Interaction 19
4-10 February 2019
Seattle, WA
United States

Parenting a mind

talk – 7 min | Feb 8 – 12:45

We, as designers, are the parents of our creations. And as a parent, we must nurture our child in the direction we wish for it to become. So, what will be uncovered when we parent a mind?

In the context of designing software, we program a chain of explicit commands on how we want it to interact with the universe. What if instead of executing on commands, the software could make its own decisions? If it could learn from new inputs and continuously evolve on its own?

We are now at the edge of technology where this is possible. This is the era of machine learning and artificial intelligence.

In this talk, we will discuss how designing a mind, or artificial intelligence, parallels parenting a child. From birth to growth to maturation, what do we need to prepare for? And, what could we possibly learn about ourselves as parents?

About the speaker

Jennifer Kumura

Jennifer Kumura

Hi, I’m Jennifer! I’m originally from Honolulu, Hawaii, and I am a young UX Interaction Designer.

I graduated from the University of Washington’s Human-Centered Design and Engineering with a focus in Human Computer Interaction and a minor in Dance.

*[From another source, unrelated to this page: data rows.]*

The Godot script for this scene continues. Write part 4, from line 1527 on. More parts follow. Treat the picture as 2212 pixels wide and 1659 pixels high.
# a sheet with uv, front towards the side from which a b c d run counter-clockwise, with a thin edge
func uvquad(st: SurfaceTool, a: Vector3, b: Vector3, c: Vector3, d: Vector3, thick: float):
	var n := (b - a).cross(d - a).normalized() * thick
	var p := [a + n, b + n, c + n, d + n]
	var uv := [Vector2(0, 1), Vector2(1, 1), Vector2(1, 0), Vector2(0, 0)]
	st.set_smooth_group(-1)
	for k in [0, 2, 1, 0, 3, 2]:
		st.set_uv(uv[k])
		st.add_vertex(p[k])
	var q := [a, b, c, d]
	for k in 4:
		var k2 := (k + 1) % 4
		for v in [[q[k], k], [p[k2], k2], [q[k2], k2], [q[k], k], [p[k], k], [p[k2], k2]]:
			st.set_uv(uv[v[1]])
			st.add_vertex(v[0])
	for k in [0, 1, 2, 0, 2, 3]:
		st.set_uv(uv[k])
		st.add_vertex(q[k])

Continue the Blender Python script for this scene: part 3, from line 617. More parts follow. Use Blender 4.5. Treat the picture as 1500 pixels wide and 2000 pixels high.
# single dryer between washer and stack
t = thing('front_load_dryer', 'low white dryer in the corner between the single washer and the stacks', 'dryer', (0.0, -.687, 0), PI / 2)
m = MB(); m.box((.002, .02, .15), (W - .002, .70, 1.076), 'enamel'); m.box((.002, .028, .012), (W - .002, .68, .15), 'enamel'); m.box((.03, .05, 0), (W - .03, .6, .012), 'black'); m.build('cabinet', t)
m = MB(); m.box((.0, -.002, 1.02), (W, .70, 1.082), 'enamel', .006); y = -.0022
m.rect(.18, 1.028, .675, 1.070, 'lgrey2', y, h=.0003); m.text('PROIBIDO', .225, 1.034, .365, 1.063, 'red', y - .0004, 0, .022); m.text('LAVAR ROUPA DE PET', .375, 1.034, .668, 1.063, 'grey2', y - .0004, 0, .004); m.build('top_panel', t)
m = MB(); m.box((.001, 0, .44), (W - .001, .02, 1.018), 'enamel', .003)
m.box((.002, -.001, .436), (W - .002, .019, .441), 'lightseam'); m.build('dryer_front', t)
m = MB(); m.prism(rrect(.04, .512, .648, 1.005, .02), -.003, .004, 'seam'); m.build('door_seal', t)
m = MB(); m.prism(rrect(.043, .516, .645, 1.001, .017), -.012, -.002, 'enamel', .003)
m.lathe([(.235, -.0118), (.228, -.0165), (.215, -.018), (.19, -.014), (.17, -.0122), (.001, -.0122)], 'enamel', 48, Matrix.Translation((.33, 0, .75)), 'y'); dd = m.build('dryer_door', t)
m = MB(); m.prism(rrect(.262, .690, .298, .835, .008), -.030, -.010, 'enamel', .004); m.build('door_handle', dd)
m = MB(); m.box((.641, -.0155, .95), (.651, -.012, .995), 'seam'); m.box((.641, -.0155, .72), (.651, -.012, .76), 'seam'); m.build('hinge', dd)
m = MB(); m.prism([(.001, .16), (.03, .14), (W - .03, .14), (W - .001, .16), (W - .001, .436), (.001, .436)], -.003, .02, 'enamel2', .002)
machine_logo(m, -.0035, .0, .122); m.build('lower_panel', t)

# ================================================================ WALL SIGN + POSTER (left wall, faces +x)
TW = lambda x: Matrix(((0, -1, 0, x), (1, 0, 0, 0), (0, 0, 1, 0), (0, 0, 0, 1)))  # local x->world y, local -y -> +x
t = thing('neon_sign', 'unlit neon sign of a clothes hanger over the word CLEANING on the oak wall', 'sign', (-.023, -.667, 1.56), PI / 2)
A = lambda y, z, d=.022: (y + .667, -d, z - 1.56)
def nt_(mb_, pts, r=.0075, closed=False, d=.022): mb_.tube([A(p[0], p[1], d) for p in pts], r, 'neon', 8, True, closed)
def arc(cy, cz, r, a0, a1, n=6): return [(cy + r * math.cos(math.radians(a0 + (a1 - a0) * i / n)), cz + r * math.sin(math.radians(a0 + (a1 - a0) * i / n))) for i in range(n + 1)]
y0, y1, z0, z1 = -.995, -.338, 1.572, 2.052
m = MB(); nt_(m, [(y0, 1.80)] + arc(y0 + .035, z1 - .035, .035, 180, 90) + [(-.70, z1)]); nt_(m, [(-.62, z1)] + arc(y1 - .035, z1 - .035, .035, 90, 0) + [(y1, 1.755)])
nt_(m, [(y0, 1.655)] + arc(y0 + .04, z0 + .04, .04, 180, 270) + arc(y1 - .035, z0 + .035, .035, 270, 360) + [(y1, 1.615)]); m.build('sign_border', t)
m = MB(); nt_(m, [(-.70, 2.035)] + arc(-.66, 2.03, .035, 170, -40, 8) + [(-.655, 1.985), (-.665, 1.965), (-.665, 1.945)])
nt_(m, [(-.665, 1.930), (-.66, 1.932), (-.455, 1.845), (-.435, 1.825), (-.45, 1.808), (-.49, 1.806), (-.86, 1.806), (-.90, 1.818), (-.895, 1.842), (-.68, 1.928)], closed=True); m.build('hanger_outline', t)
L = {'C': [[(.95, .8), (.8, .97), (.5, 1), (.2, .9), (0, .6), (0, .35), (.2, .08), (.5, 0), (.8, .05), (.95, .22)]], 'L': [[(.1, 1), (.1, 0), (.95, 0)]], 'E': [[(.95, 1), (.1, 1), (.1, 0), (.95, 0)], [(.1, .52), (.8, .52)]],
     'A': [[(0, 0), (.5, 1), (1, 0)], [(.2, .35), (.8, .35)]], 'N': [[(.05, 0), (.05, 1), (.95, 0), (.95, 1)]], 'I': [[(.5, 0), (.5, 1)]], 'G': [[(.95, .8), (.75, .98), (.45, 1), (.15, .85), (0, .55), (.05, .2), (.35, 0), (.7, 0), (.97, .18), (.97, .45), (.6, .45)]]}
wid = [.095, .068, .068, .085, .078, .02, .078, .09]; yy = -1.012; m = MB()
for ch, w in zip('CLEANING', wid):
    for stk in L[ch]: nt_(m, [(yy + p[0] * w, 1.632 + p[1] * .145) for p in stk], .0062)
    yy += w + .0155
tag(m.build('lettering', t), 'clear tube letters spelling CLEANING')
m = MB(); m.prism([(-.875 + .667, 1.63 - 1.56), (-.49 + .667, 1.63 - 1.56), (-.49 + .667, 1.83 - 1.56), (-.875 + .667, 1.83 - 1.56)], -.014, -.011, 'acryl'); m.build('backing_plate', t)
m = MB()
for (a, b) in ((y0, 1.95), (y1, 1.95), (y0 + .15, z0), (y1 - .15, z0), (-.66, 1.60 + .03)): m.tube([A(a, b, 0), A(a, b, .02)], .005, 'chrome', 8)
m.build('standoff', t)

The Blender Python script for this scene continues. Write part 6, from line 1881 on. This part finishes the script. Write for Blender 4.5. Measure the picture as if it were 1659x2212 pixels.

It was truly fated that I’ve found my program. I learned that with the singularity rate or rate of innovation exponentially growing, the world is approaching a point where technologies can be created almost immediately after ideation. As innovators, we must make sure we take a pause to step back and think about the possible implications. Thoughtful design can ensure the positive outweigh the negative.

In hopes of practicing thoughtful design, post-graduation, I found a job at a digital and marketing agency where they had a really strong UX presence. There, I learned to create strategically effective designs for sales purposes. We had cutting edge projects, but something still felt missing. I wanted to create something that brought stronger value. Something that will help people’s lives, not just sell something. So, I decided to go into product design by taking a job at a 125-year old industrial company where I faced a new challenge: how does a traditional, industrial company become an innovative and effective software company? I had a new mission: to evangelize and educate traditional IT folk on the importance of thoughtful design.